Tuesday, December 21, 2010

Night 6

My time off is done and here I am for the first of four night shifts and I am actively working on new positions to sleep in. I feel like the MacGyver of sleep platforms.
You should see the things I have come up with. All I have to work with is two executive chairs with fixed arm rests, a fairly deflated exercise ball and my winter jacket. If I try to sleep with my head on one chair and my legs on the other, my back gets extremely sore. If my legs are too elevated I can feel the blood rushing from my feet and the loss of sensation beckoning inevitable amputation. If I try to slip the ball in between, I just kind of roll around and due to the deflation of the ball my body sinks into a V shape. The winter jacket is useless, I don't know why it has to have so many zippers and jagged edges. I am considering devising a contraption that is portable and easy to sleep on. An air mattress would be excellent but I think that's taking it to far; I think I would be crossing some line if I brought an actual bed to work. This bed has to be completely make shift and out of objects that you wouldn't suspect you could sleep on. Perhaps a hammock? I think a hammock would pose to much difficulty, how would I explain a giant hook hanging from the ceiling? This will take careful consideration and multiple sketches with plenty of trial and error. As it stands now the best contraption I have come up with is putting the two chairs right up to each other so that it's about as small as a fucking dogs bed, I wedge paper behind the wheels, to avoid slipping around and from there I curl into the fetal position and re arrange my limbs until I hit the sweet spot where circulation is moving freely and nothing is going numb.

The Poppa Doe:

This is some saying that I devised for a very specific type of person. This is a middle aged man who wears tighter pants, shiny shoes, a weird pooffy comb back hairstyle, facial hair optional but it does help the look and most importantly a weird button up shirt that is not buttoned all the way to expose some chest and or chest hair followed by a gold chain. I see these men everywhere. There is the modern poppa doe and the old school poppa doe:

Old School:



Here you will notice the confidence that this poppa exerts. Not only has he un-buttoned to show a bit of chest but he has taken the plunge and we are bordering on pubic line. From the jack ass grin to the shiny cowboy boots, this is a complete poppa doe through and through. You know he thinks he's the shit and when he goes into bars he actually picks out the woman he wants to sleep with and sees no way he could fail as if his look and cocky personality is such a sure thing that his game plan couldn't possibly go any other way but his own These men are usually smaller in stature. They are predominantly short and either have pot bellies or narrow faces. Next time you're out and about see how many poppa doe douche bags you can count.

Modern Day:



Perfect, all I had to do was type, "modern day douche bag" into google and this came up. I am sure that we are familiar with the jersey shore douche bags but your worst fear has come reality, once you've popped your collar there is no going back. You can never recover from looking like this. Once you have past the point of no return you will one day turn into the older classico poppa doe. These are mini poppa's in training.as you can see they have taken the guidelines and rules of poppa doing to an extreme but that's fine because in the end they will all look like an old perv Italian uncle hitting on his niece at her wedding. I'm pretty sure the man on the left hasn't even buttoned his shirt at all and the one in the middle has popped an un-poppable collar that is just flopping around his neck; I hate the one on the right. They're hair is gelled  and they are wearing quite a bit of makeup, which in time they will grow out of. The cocked hat is also just a phase, you can't carry that with you on your journey to poppa doe ultimate.

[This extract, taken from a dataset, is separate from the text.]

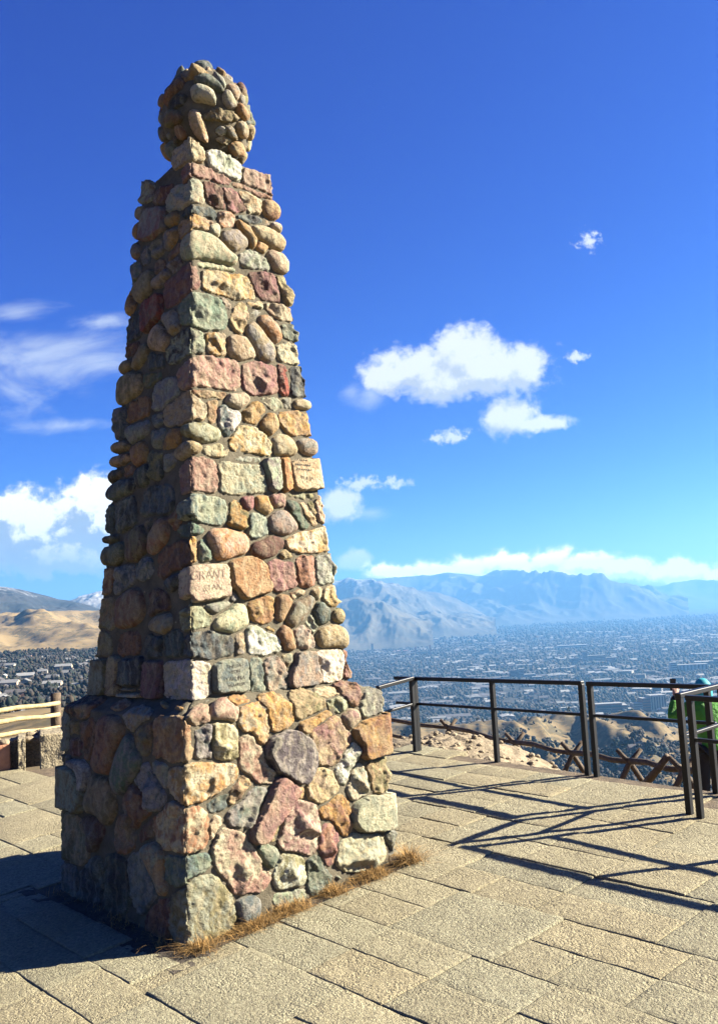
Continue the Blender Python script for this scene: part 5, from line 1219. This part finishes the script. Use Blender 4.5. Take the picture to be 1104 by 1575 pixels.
FILL = [('grey', 'roof', 985, 1048, 34, 26), ('cream', 'roof', 960, 1040, 60, 20), ('brick', 'droof', 1000, 1042, 40, 24), ('white', 'roof', 930, 1030, 50, 12), ('tanw', 'roof', 870, 1032, 44, 14), ('grey', 'droof', 1042, 1052, 40, 22), ('white', 'roof', 1070, 1058, 46, 18), ('cream', 'roof', 826, 1048, 40, 18),
    ('white', 'roof', 590, 1016, 44, 14), ('grey', 'roof', 604, 1022, 30, 26), ('tanw', 'droof', 720, 1026, 30, 20), ('white', 'roof', 660, 1018, 40, 9), ('cream', 'roof', 566, 1036, 40, 14), ('brick', 'droof', 770, 1030, 34, 18), ('grey', 'roof', 1010, 1068, 30, 22), ('white', 'roof', 985, 1066, 60, 14), ('brick', 'roof', 880, 1060, 50, 12), ('cream', 'roof', 1090, 1078, 46, 14)]
HUE = dict(grey='grey', cream='cream', brick='brick red', white='white', tanw='tan')
WHERE = ['right of the tan wide block', 'above the grey one', 'with a dark roof', 'long and flat', 'low in the trees', 'with a dark flat top', 'toward the right edge', 'beside the tower podium', 'near the slender tower', 'tall, near the slender tower', 'with a dark flat top near the dome', 'flat, under the stadium', 'close to the monument', 'between dome and tower', 'left of the cream office block', 'wide, behind the brick complex', 'wide and flat above the long low building', 'behind the photographer']
for (w_, r_, px, py, wd, ht), wh in zip(FILL, WHERE):
    building('city_building', f'{HUE[w_]} city building {wh}', px, py, [(0, wd, wd * .6, 0, ht, w_, r_, ('h', max(2, int(ht / 5))))], None, 'lesser buildings in the valley')
# houses: one object each for the nearest, the rest as one mass of roofs
def house_verts(w, d, h, rh):
    v = [(-w / 2, -d / 2, -2), (w / 2, -d / 2, -2), (w / 2, d / 2, -2), (-w / 2, d / 2, -2), (-w / 2, -d / 2, h), (w / 2, -d / 2, h), (w / 2, d / 2, h), (-w / 2, d / 2, h), (-w / 2, 0, h + rh), (w / 2, 0, h + rh)]
    e = .5; v += [(-w / 2 - e, -d / 2 - e, h - .15), (w / 2 + e, -d / 2 - e, h - .15), (w / 2 + e, 0, h + rh + .2), (-w / 2 - e, 0, h + rh + .2), (-w / 2 - e, d / 2 + e, h - .15), (w / 2 + e, d / 2 + e, h - .15)]
    f = [(0, 1, 5, 4), (1, 2, 6, 5), (2, 3, 7, 6), (3, 0, 4, 7), (5, 6, 9), (7, 4, 8), (10, 11, 12, 13), (13, 12, 15, 14)]
    return v, f, [0, 0, 0, 0, 0, 0, 1, 1]
hw = [simple('house_wall_pale', (.36, .33, .28), .85, .1, .3, bstr=0), simple('house_wall_brick', (.30, .17, .12), .85, .15, .3, bstr=0), simple('house_wall_tan', (.42, .34, .25), .85, .12, .3, bstr=0)]
hr = [simple('house_roof_dark', (.10, .09, .09), .9, .2, .3, bstr=0), simple('house_roof_grey', (.2, .2, .195), .9, .2, .3, bstr=0), simple('house_roof_white', (.32, .315, .30), .85, .1, .3, bstr=0)]
KIND = [('pale walled house with dark roof', 0, 0), ('pale walled house with grey roof', 0, 1), ('brick house with grey roof', 1, 1), ('tan house with bright roof', 2, 2), ('brick house with dark roof', 1, 0)]
PLACE = {'left': ('among the trees below the tan hills', 'houses in the suburb below the tan hills'), 'right': ('among bare trees on the valley floor', 'houses on the near valley floor'), 'mid': ('under the bluffs beyond the log fence', 'houses under the bluffs')}
HP = {}
for kn, (lb, wi, ri) in enumerate(KIND):
    v, f, mi = house_verts(13 + kn * 1.5, 9 + kn % 3, 4.2 + (kn % 2) * 1.6, 2.6); me = bpy.data.meshes.new('house'); me.from_pydata(v, [], f); me.materials.append(hw[wi]); me.materials.append(hr[ri]); me.polygons.foreach_set('material_index', mi); HP[kn] = me
rr = random.Random(21)
def street(x, y):
    ca, sa = math.cos(R(24)), math.sin(R(24)); u = x * ca + y * sa; v = -x * sa + y * ca
    return (u / 190) % 1 < .10 or (v / 150) % 1 < .11 or (u / 760) % 1 < .055
def open_land(x, y): return mnoise.noise(Vector((x / 420, y / 700, 1.7))) > .33
def rnd_place(zone):
    if zone == 'left': a = R(rr.uniform(-22.5, -14.5)); r = math.sqrt(rr.uniform(560 ** 2, 1620 ** 2))
    elif zone == 'mid': a = R(rr.uniform(9, 21.5)); r = math.sqrt(rr.uniform(820 ** 2, 1060 ** 2))
    else: a = R(rr.uniform(.5, 22)); r = math.sqrt(rr.uniform(2050 ** 2, 3400 ** 2))
    return r * math.sin(a), r * math.cos(a)
for zone, n in (('left', 130), ('mid', 36), ('right', 130)):
    for i in range(n):
        kn = rr.randrange(5); x, y = rnd_place(zone); o = bpy.data.objects.new('house', HP[kn]); COL.objects.link(o); o.location = (x, y, terrain_z(x, y)); o.rotation_euler.z = R(rr.choice([0, 90, 12, 102, -8])); s_ = rr.uniform(.8, 1.4) * {'left': .72, 'mid': .7, 'right': 1}[zone]; o.scale = (s_ * rr.uniform(.85, 1.25), s_, s_)
        tag(o, f'{KIND[kn][0]} {PLACE[zone][0]}', 'house', PLACE[zone][1])
hv = []; hf = []; hm = []
for i in range(2600):
    a = R(rr.uniform(-1, 23)); r = math.sqrt(rr.uniform(2300 ** 2, 9500 ** 2)); x, y = r * math.sin(a), r * math.cos(a); biz = mnoise.noise(Vector((x / 900, y / 1500, 6.1))) > .12
    if street(x, y): continue
    s_ = rr.uniform(.8, 1.6) * (rr.uniform(2, 4.5) if rr.random() < (.3 if biz else .02) else 1) * (1 + r / 9000); v, f, mi = house_verts(14, 10, 4.5, 2.4 if s_ < 2.4 else .8)
    an = R(rr.choice([0, 90, 8])); ca, sa = math.cos(an), math.sin(an); z = terrain_z(x, y); o = len(hv); k = rr.randrange(3); kr = rr.choice([0, 0, 0, 1, 1, 2])
    hv += [(x + (p_[0] * ca - p_[1] * sa) * s_, y + (p_[0] * sa + p_[1] * ca) * s_, z + p_[2] * min(s_, 2.4)) for p_ in v]; hf += [tuple(q + o for q in f_) for f_ in f]; hm += [k if mm == 0 else 3 + kr for mm in mi]
tag(mesh_obj('distant_rooftops', hv, hf, hw + hr, None, False, hm), kind='stuff')
# trees of the city, read as one mass
bm = bmesh.new(); bmesh.ops.create_icosphere(bm, subdivisions=1, radius=1); bm.verts.index_update(); IV = np.array([v.co[:] for v in bm.verts]); IF = np.array([[v.index for v in f.verts] for f in bm.faces]); bm.free()
def forest(name, pts, mats, seed):
    rg_ = np.random.default_rng(seed); n = len(pts); P = np.array([p_[:3] for p_ in pts]); Wd = np.array([p_[3] for p_ in pts]); Hh = np.array([p_[4] for p_ in pts])
    V = IV[None] * rg_.uniform(.6, 1.3, (n, len(IV), 1)); V = V * np.stack([Wd, Wd, Hh], 1)[:, None, :] / 2; V[:, :, 2] += (Hh * .52)[:, None]; V = V + P[:, None, :]
    Fm = (IF[None] + (np.arange(n) * len(IV))[:, None, None]).reshape(-1, 3); me = bpy.data.meshes.new(name); nv = n * len(IV); nf_ = len(Fm)
    me.vertices.add(nv); me.vertices.foreach_set('co', V.reshape(-1).astype(np.float32)); me.loops.add(nf_ * 3); me.loops.foreach_set('vertex_index', Fm.reshape(-1).astype(np.int32)); me.polygons.add(nf_)
    me.polygons.foreach_set('loop_start', (np.arange(nf_) * 3).astype(np.int32)); me.polygons.foreach_set('loop_total', np.full(nf_, 3, np.int32)); 
    for mm in mats: me.materials.append(mm)
    me.polygons.foreach_set('material_index', np.repeat(rg_.integers(0, len(mats), n), len(IF)).astype(np.int32)); me.update(); me.validate(); o = bpy.data.objects.new(name, me); COL.objects.link(o); tag(o, kind='stuff')
tb = [simple('bare_crown', (.036, .032, .028), .95, .3, .2, bstr=0), simple('bare_crown_grey', (.03, .03, .029), .95, .3, .2, bstr=0), simple('brown_crown', (.05, .037, .024), .95, .3, .2, bstr=0)]
te = [simple('evergreen_crown', (.014, .022, .014), .95, .3, .2, bstr=0), simple('olive_crown', (.026, .03, .018), .95, .3, .2, bstr=0)]
PB = []; PE = []
def plant(n, a0, a1, r0, r1, wd, ever, lobes=1):
    for i in range(n):
        a = R(rr.uniform(a0, a1)); r = math.sqrt(rr.uniform(r0 ** 2, r1 ** 2)); x, y = r * math.sin(a), r * math.cos(a); w = rr.uniform(*wd)
        if r > 1900 and (street(x, y) or (open_land(x, y) and rr.random() < .85)): continue
        L_ = PE if rr.random() < ever else PB; z = terrain_z(x, y); hgt_ = w * rr.uniform(.8, 1.35)
        for k in range(lobes):
            f = 1 if lobes == 1 else rr.uniform(.35, .65); e = 0 if lobes == 1 else w * .32
            L_.append((x + rr.uniform(-e, e), y + rr.uniform(-e, e), z + (rr.uniform(0, .45) * hgt_ if lobes > 1 else 0), w * f, hgt_ * f))
plant(17000, -1.5, 23, 1950, 4200, (6, 14), .22); plant(11000, -1.5, 23, 4200, 8000, (9, 20), .25); plant(6000, -1.5, 23, 8000, 14000, (14, 34), .25)
plant(3400, -23, -14, 520, 1720, (3, 8), .38, 6); plant(1300, 6, 22, 760, 1120, (4, 9), .25, 6); plant(500, 0, 22, 1100, 1950, (3, 7), .3, 4)
forest('leafless_trees', PB, tb, 1); forest('evergreen_trees', PE, te, 2)

# ------------------------------------------------------------------ air
m = bpy.data.materials.new('haze'); m.use_nodes = True; m.node_tree.nodes.clear(); t = NT(m.node_tree)
pv = t.node('ShaderNodeVolumePrincipled', i_Density=HAZE_D, i_Anisotropy=HAZE_G); pv.inputs['Color'].default_value = (*HAZE_C, 1); out = t.node('ShaderNodeOutputMaterial'); t.l.new(pv.outputs[0], out.inputs['Volume'])
bm_ = MB(); bm_.box((0, 11500, 290), (56000, 29000, 1500)); hz_ = bm_.build('haze', m); tag(hz_, kind='stuff')

# ------------------------------------------------------------------ sun, sky and clouds
SUN_AZ, SUN_EL = R(6.5), R(28.0)
sd = Vector((math.cos(SUN_AZ) * math.cos(SUN_EL), math.sin(SUN_AZ) * math.cos(SUN_EL), math.sin(SUN_EL)))
sl = bpy.data.lights.new('sun', 'SUN'); sl.energy = SUN_E; sl.angle = R(.53); sl.color = (1, .92, .78); so = bpy.data.objects.new('sun', sl); COL.objects.link(so); so.rotation_euler = sd.to_track_quat('Z', 'Y').to_euler()
w = bpy.data.worlds.new('World'); SC.world = w; w.use_nodes = True; t = NT(w.node_tree); t.n.clear()
sky = t.node('ShaderNodeTexSky', sky_type='NISHITA', sun_disc=False, sun_elevation=SUN_EL, sun_rotation=math.atan2(sd.x, sd.y), altitude=1600, air_density=1.0, dust_density=SKY_DUST, ozone_density=SKY_OZ)
sep_ = t.node('ShaderNodeSeparateColor'); t.l.new(sky.outputs[0], sep_.inputs[0]); gam = t.node('ShaderNodeCombineColor')
for i in range(3):          # deepen the blue of the clear mountain sky
    t.l.new(t.math('MULTIPLY', t.math('POWER', t.math('MULTIPLY', sep_.outputs[i], .05), SKY_G[i]), SKY_K[i]), gam.inputs[i])
bg = t.node('ShaderNodeBackground', i_Strength=SKY_STR); t.l.new(gam.outputs[0], bg.inputs[0])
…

Women would have to be completely fucked in the head to want to fuck any of these losers. Just looking at them, do they scream manly to you? Do you think they have one unwanted hair anywhere? Would they ever, ever get out of the bathroom in under 45 minutes? No, these are not men, these are versions of women. It's not that I want my men to live in the forest, build log cabins with just a hatchet and shower once a week but It's somewhat comforting knowing that you have probably cried more than the man you're with. These "men" have such an attitude on them, that if you were to get past the cake face, popped collar, chunky gold chain link necklace with a hanging cross even tho they're not religious, and the horrifying hair, they are still douche bags. If you're 5 pounds over weight they will fuck you and then laugh at you, what kind of people are they? As if they are in any position to judge. They have successfully contributed to one of the most well known douch bag appearances of all time. They are horrible people. They are people who hold looks and beauty above everything else but look like fucking morons themselves. I would rather let the world die if it meant that I had to re populate it with one of these D bags. I would rather live inside of a whale for the rest of my days then go to dinner with any of them. You know during sex they probably just want to hear their name over and over again, because really the only thing that could satisfy a completely self indulged, narcissistic human being, is themselves

I use to believe in natural selection but clearly that does not exist.